** START GIVEN DATA **

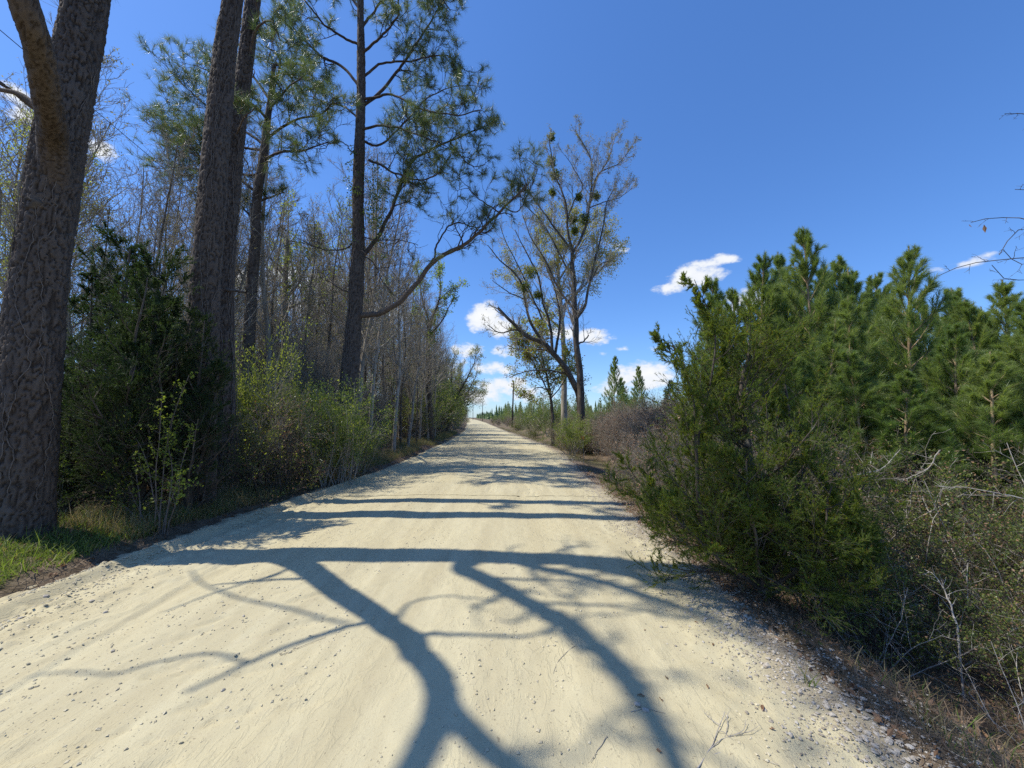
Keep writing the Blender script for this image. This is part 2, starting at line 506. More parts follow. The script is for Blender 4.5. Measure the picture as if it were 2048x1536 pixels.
def grid_mesh(xs, ys, zf):
    X, Y = np.meshgrid(xs, ys)
    Z = zf(X, Y)
    V = np.stack([X, Y, Z], -1).reshape(-1, 3)
    nx, ny = len(xs), len(ys)
    i = np.arange(nx * ny).reshape(ny, nx)
    F = np.stack([i[:-1, :-1], i[:-1, 1:], i[1:, 1:], i[1:, :-1]], -1).reshape(-1, 4)
    return V, F

def axis(*segs):
    out = []
    for a, b, st in segs: out += list(np.arange(a, b, st))
    out.append(segs[-1][1])
    return np.array(out, float)

def ground_mat():
    m, t = mat_new('leaf_litter_ground')
    tc_ = t.n('ShaderNodeTexCoord'); p = tc_.outputs['Object']
    a = t.noise(p, 0.35, 5.0); b = t.noise(p, 6.0, 8.0, 0.7); c = t.noise(p, 45.0, 6.0, 0.7)
    col = t.mix(t.rng(b, 0.38, 0.62), (0.075, 0.05, 0.034, 1), (0.20, 0.145, 0.10, 1))
    col = t.mix(t.rng(c, 0.45, 0.7, 0, 0.7), col, (0.30, 0.23, 0.165, 1))
    col = t.mix(t.rng(a, 0.45, 0.62, 0, 0.55), col, (0.09, 0.10, 0.04, 1))
    ps = t.n('ShaderNodeBsdfPrincipled'); t.put(ps.inputs['Base Color'], col); ps.inputs['Roughness'].default_value = 0.95
    ps.inputs['Specular IOR Level'].default_value = 0.1
    bp = t.n('ShaderNodeBump'); bp.inputs['Strength'].default_value = 0.8; bp.inputs['Distance'].default_value = 0.03
    t.put(bp.inputs['Height'], t.m('ADD', b, t.m('MULTIPLY', c, 0.6))); t.put(ps.inputs['Normal'], bp.outputs[0])
    out = t.n('ShaderNodeOutputMaterial'); m.node_tree.links.new(ps.outputs[0], out.inputs[0])
    return m

def road_mat():
    m, t = mat_new('packed_sand_road')
    tc_ = t.n('ShaderNodeTexCoord'); p = tc_.outputs['Object']
    mp = t.n('ShaderNodeMapping'); mp.inputs['Scale'].default_value = (1, 0.09, 1); t.put(mp.inputs['Vector'], p)
    tracks = t.noise(mp.outputs[0], 3.2, 5.0, 0.6, 0.3)
    big = t.noise(p, 0.5, 4.0); mid = t.noise(p, 5.0, 6.0, 0.65); fine = t.noise(p, 70.0, 6.0, 0.7)
    col = t.mix(t.rng(tracks, 0.38, 0.62), (0.440, 0.382, 0.240, 1), (0.530, 0.470, 0.302, 1))
    col = t.mix(t.rng(big, 0.4, 0.65, 0, 0.5), col, (0.50, 0.425, 0.250, 1))
    col = t.mix(t.rng(mid, 0.55, 0.75, 0, 0.4), col, (0.45, 0.385, 0.26, 1))
    col = t.mix(t.rng(fine, 0.57, 0.68, 0, 0.6), col, (0.30, 0.25, 0.165, 1))
    sp_ = t.noise(p, 38.0, 3.0, 0.5)
    col = t.mix(t.rng(sp_, 0.68, 0.72, 0, 0.7), col, (0.22, 0.18, 0.12, 1))
    so = t.n('ShaderNodeAttribute', attribute_name='soil')
    col = t.mix(t.m('MULTIPLY', so.outputs['Fac'], t.rng(mid, .35, .6, .55, .95)), col, t.mix(t.rng(fine, .4, .6), (0.15, 0.115, 0.08, 1), (0.34, 0.285, 0.215, 1)))
    ps = t.n('ShaderNodeBsdfPrincipled'); t.put(ps.inputs['Base Color'], col); ps.inputs['Roughness'].default_value = 0.95
    ps.inputs['Specular IOR Level'].default_value = 0.15
    mp2 = t.n('ShaderNodeMapping'); mp2.inputs['Scale'].default_value = (1, 0.35, 1); mp2.inputs['Rotation'].default_value = (0, 0, 0.5); t.put(mp2.inputs['Vector'], p)
    scr = t.noise(mp2.outputs[0], 16.0, 5.0, 0.6, 1.5)
    bp = t.n('ShaderNodeBump'); bp.inputs['Strength'].default_value = 0.42; bp.inputs['Distance'].default_value = 0.012
    t.put(bp.inputs['Height'], t.m('ADD', t.m('ADD', mid, t.m('MULTIPLY', fine, 0.45)), t.m('MULTIPLY', t.m('MULTIPLY', t.rng(scr, 0.52, 0.60), t.rng(big, .42, .6)), 0.9)))
    t.put(ps.inputs['Normal'], bp.outputs[0])
    out = t.n('ShaderNodeOutputMaterial'); m.node_tree.links.new(ps.outputs[0], out.inputs[0])
    return m

g = Geo()
g.add(*grid_mesh(axis((-3000, -300, 300), (-300, -60, 20), (-60, -14, 2), (-14, -7, .5), (-7, 7, .16), (7, 14, .5), (14, 60, 2), (60, 300, 20), (300, 3000, 300)),
                 axis((-200, -10, 19), (-10, 0, 1), (0, 14, .17), (14, 40, .4), (40, 120, 2), (120, 300, 15), (300, 900, 60), (900, 4500, 400)), ground_z))
link('ground', g.mesh('ground', [ground_mat()]), kind='structure', label='brown leaf littered ground on both sides of the sand road')

def road_z(s, y, h):
    e = np.abs(s) / h
    z = 0.03 - 0.05 * e ** 2 - sstep(1.0 + .06 * (s < 0), 1.10 + .06 * (s < 0), e) * 0.13
    near = y < 40
    x = s + cen(y)
    d = 0.010 * fbm(x * 1.3, y * 0.5, 3, 3)
    d = d - 0.018 * np.exp(-((s + 1.9) / 0.28) ** 2) - 0.012 * np.exp(-((s + 0.3) / 0.3) ** 2) - 0.012 * np.exp(-((s - 1.4) / 0.3) ** 2)
    # graded windrow along the left edge and clods pressed along it
    ws = s + h * 0.97 + 0.06 * fbm(y * 0.7, s * 0, 2, 8)
    d = d + 0.055 * np.exp(-(ws / 0.09) ** 2) - 0.030 * np.exp(-((ws - 0.20) / 0.07) ** 2)
    c = fbm(x * 9, y * 7, 3, 31)
    cl = sstep(0.25, 0.8, c) * (0.15 + 0.85 * sstep(-0.45, -0.85, s / h) + 0.35 * sstep(0.6, 0.9, s / h))
    d = d + cl * 0.024 + 0.0025 * fbm(x * 22, y * 22, 2, 77)
    scr = fbm(x * 3.0 + y * 1.0, y * 9.0 - x * 5, 3, 55)
    d = d - 0.016 * sstep(0.5, 0.72, scr) * sstep(-.2, .5, fbm(x * .5, y * .35, 2, 44))
    return z + d

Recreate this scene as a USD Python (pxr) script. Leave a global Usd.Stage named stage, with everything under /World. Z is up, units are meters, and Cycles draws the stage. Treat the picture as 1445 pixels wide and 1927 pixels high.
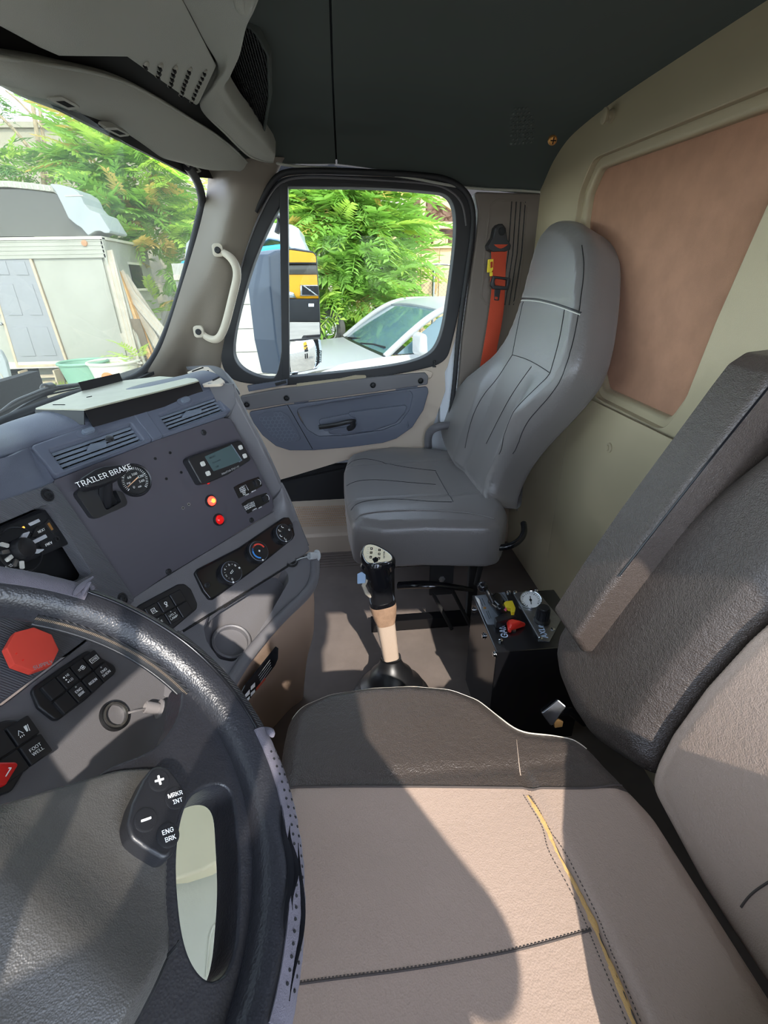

** END GIVEN DATA **

:: YOUR TASK ::
Your task is to return the lines above, from the first one up to and including the line containing "return np.array(out, float)", minus any pictures.

:: RESPONSE ::
Keep writing the Blender script for this image. This is part 2, starting at line 506. More parts follow. The script is for Blender 4.5. Measure the picture as if it were 2048x1536 pixels.
def grid_mesh(xs, ys, zf):
    X, Y = np.meshgrid(xs, ys)
    Z = zf(X, Y)
    V = np.stack([X, Y, Z], -1).reshape(-1, 3)
    nx, ny = len(xs), len(ys)
    i = np.arange(nx * ny).reshape(ny, nx)
    F = np.stack([i[:-1, :-1], i[:-1, 1:], i[1:, 1:], i[1:, :-1]], -1).reshape(-1, 4)
    return V, F

def axis(*segs):
    out = []
    for a, b, st in segs: out += list(np.arange(a, b, st))
    out.append(segs[-1][1])
    return np.array(out, float)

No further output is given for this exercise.